YİRMİ yıl kadar önce bir dergi, belki de Hürriyet Sanat Dergisi, yazınsal (edebi) yaratı ve izlek (tema) alanları konulu bir özel sayı yayınlamıştı.
Ben de ayaküstü bir şeyler söylemiştim bu konuda. Mısırlı bir sanat eleştirmeninin bu özel sayıda yayınlanan yanıtını hiç unutmam: "Müslüman bir yazarın izlek araştırması gerekmez, çünkü bütün izlekler Kuran’da vardır" diyordu. Bu mantığa göre bir Müslüman yazarın grev, işçi-işveren ilişkisi konusunda, aile içi şiddet ve ensest konusunda bir roman ya da öykü yazması olanaksızdı.

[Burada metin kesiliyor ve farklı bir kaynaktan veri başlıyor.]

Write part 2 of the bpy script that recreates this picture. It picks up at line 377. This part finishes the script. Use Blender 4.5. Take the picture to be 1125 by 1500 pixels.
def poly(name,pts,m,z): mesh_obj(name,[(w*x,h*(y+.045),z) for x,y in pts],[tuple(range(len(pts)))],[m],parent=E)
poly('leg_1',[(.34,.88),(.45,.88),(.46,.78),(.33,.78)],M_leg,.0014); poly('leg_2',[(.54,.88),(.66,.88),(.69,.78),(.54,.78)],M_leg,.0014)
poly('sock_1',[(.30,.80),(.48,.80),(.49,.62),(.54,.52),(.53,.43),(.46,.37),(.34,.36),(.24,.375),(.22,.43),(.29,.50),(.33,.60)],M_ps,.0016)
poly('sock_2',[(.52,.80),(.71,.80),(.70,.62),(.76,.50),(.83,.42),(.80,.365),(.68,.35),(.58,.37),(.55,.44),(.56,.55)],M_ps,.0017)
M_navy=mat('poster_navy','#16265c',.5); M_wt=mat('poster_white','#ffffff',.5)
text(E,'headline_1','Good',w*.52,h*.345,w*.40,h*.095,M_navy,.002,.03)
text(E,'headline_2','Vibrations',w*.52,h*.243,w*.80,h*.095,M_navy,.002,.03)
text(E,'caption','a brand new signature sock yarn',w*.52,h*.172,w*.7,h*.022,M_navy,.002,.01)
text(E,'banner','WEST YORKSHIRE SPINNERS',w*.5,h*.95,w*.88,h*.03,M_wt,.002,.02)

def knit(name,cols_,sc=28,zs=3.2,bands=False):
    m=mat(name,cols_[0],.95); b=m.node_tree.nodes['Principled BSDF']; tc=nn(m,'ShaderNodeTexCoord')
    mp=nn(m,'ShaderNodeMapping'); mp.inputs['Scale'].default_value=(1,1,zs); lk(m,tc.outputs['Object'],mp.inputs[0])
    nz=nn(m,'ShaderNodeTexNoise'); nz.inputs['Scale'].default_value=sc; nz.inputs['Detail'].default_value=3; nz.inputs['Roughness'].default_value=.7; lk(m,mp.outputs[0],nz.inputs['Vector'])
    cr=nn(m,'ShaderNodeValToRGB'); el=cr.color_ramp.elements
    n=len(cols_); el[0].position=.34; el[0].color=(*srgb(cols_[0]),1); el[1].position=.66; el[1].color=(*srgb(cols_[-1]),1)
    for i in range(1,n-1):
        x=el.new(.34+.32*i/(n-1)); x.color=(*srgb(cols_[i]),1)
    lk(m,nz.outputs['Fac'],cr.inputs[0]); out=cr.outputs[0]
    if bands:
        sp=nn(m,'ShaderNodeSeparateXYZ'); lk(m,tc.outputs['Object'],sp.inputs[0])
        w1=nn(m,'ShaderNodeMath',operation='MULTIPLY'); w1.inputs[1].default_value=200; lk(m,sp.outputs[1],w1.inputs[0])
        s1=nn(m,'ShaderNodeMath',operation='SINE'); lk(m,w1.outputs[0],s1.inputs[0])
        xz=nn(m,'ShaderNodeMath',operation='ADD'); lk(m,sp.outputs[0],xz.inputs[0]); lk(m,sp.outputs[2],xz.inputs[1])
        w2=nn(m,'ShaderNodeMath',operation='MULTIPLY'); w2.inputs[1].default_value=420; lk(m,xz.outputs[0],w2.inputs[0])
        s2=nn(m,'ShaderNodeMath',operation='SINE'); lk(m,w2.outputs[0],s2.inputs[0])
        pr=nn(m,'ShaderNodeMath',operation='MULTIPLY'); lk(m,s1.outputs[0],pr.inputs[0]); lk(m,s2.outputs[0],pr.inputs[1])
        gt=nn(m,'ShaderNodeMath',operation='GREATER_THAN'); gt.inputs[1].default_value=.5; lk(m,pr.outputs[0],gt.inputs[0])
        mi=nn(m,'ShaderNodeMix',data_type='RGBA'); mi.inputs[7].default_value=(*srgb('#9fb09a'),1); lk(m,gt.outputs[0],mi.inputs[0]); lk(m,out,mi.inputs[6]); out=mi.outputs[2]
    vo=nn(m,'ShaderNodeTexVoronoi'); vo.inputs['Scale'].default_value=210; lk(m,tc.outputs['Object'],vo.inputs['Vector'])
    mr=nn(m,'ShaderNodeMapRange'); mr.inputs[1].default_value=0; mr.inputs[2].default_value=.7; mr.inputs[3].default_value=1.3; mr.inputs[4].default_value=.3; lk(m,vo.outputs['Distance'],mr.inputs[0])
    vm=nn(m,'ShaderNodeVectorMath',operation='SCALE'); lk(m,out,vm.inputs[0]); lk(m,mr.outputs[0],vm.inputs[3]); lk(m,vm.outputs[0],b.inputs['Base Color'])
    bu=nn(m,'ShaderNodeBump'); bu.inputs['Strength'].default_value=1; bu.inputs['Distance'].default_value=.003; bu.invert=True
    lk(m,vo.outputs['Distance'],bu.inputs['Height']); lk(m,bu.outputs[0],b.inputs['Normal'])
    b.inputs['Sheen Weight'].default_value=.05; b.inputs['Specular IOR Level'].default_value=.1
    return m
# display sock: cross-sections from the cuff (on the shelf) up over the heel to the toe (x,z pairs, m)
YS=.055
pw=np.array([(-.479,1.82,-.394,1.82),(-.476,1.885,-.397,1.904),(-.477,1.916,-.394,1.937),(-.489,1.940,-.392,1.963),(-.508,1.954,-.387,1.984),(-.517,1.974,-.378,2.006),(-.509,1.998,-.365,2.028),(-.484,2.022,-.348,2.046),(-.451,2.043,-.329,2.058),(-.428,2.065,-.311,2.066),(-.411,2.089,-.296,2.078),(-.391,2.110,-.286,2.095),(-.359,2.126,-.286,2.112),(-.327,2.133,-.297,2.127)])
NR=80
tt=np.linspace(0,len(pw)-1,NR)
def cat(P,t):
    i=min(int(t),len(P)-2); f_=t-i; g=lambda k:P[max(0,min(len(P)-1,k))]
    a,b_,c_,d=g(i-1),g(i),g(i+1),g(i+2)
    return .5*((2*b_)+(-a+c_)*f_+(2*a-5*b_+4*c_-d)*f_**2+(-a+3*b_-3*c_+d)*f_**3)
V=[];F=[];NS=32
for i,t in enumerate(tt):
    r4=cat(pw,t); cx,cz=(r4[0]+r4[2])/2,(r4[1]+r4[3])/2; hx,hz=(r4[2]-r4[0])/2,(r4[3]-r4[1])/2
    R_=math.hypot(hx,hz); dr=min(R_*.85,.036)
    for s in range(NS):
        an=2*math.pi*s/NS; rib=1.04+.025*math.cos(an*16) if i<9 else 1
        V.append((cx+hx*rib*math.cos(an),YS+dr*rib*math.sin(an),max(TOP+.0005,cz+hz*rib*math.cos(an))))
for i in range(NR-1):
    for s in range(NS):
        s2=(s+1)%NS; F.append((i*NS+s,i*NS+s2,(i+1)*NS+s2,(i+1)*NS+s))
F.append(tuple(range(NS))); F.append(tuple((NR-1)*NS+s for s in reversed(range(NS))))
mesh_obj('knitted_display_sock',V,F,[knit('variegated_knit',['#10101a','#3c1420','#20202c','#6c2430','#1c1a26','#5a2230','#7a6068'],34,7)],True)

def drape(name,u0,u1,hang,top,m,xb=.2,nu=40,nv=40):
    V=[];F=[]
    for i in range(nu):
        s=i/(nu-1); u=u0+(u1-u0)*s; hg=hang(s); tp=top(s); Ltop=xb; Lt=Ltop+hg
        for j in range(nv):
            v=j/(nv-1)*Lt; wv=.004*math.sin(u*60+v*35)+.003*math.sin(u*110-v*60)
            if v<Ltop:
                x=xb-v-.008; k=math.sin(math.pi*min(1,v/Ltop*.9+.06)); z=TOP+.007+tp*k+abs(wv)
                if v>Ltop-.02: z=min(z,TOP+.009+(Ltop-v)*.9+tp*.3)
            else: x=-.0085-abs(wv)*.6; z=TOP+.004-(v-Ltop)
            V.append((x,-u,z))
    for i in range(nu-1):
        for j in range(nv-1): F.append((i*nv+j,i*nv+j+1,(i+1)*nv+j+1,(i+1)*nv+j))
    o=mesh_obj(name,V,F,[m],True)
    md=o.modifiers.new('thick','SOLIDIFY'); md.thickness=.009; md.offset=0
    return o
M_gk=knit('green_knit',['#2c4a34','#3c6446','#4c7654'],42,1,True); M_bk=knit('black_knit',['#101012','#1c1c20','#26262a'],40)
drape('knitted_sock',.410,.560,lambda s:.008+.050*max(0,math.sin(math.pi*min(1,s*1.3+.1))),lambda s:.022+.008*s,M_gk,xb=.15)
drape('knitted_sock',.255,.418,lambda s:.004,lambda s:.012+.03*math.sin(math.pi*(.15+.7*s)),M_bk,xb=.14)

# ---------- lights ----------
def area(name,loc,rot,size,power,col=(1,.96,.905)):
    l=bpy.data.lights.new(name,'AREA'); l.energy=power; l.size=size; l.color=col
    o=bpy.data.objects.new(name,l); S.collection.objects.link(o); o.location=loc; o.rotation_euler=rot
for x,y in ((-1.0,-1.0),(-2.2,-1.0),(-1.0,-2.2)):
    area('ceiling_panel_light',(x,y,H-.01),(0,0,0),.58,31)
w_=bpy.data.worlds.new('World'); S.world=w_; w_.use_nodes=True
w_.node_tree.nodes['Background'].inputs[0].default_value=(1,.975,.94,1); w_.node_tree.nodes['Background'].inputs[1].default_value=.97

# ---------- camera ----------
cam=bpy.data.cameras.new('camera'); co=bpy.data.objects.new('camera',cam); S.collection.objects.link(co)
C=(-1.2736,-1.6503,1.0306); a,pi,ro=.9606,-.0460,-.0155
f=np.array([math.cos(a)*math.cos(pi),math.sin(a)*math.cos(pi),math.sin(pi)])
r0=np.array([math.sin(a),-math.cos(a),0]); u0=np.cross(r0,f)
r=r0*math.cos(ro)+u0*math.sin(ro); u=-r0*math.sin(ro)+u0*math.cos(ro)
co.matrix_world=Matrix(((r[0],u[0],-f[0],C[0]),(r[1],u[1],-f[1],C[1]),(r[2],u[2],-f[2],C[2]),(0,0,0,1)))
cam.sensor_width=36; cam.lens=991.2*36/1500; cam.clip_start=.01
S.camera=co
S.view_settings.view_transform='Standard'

Kuran, kuşkusuz, roman yazarlarının izlek alanlarına bir sınır getirmiyordu. Sınır ve yasağı, Mısırlı eleştirmen örneğinde olduğu gibi Müslümanlar getiriyordu.
* * *
Birkaç yıl önce Kazablanka’da bulunduğum sırada bir Tancalı kadın ressam, benimle görüşmek istediğini söyledi. Öğrenmek istediği şuydu: Türk ressamlar özellikle kadın resmi olmak üzere insan resmi, insan yüzünün resmini yapabiliyorlar mıydı?
"Elbette!" dedim.
Peki bunları kamusal alanlarda, galerilerde özgürce sergileyebiliyorlar mıydı?
"Nü resimleri bile sergilenebiliyor!" dedim.
"Keşke ben de Türkiye’de yaşasaydım!" dedi. Çok hüzünlendi.
Kendisini teselli ettim: Türkiye’de bazı tutucu belediyelerin müstehcen diye heykelleri parklardan kaldırdığını, nü resimlerin ise kimi zaman üzerlerinin örtüldüğünü söyledim.
"Peki yasal işlem yapılıyor mu?" diye sordu.
"Hayır" demem üzerine, "Gördünüz mü Fas ile Türkiye’nin farkı burada!" dedi.
* * *
Terör söz konusu olduğu zaman, İslam’ın teröre geçit vermediğini söylerler. Ki doğrudur.
Gündelik yaşam, düşünce ve inançlar konusunda İslam’ın hoşgörü, tolerans dini olduğunu söylerler ki bu da doğrudur.
Terörist olanlar, hoşgörüsüz olanlar, toleranssız olanlar dinler değil, bu dinlere fanatikçe inananlar. İnançlarını, inanç sınırlarının dışına taşırıp politize edenler. İnançlarını ticaret nesnesine dönüştürenler. Sorun bunlarda. Yoksa dindar çoğunluğun fanatizmle bir ilişkisi yoktur.
* * *
Humeyni’nin öldürülmesi için fetva verdiği Salman Rüşdi’nin Şeytan Ayetleri’nden sonra şimdi de ABD’li gazeteci Sherry Jones’un "Medine’nin Mücevheri" (Jewel of Medina) adlı romanı fanatik Müslümanların hedefi haline geldi: Kitap Sırbistan’da yayınlandıktan sonra toplatıldı. Kitabın İngiltere’deki yayıncısı Martin Rynja’nın evine molotofkokteylli saldırı düzenlendi. Bunun üzerine yayınevi, kitabın yayınını askıya aldı.
Kitabın ABD’deki yayıncısı Beaufort Kitapları, "Medine’nin Mücevheri"nin 15 Ekim’de satışa sunulacağını açıkladı. Bekleyip görelim!
Bir yazarı en çok tabular kışkırtır. Yazınsal yaratı ise düşünceyi açıklama özgürlüğünün temel taşlarından biri. "Medine’nin Mücevheri"ni bir Türk romancı da yazabilirdi.
Bir romanda İslam’ın ya da başka dinlerin kutsallarına saldırı varsa, bu romanın yayınlandığı ülkede mahkemeler de var. Kuşkusuz yaratı özgürlüğü de, düşünceyi açıklama özgürlüğü de sınırsız değil. Ama sınırı yasalar koyar, dinsel fanatizm değil!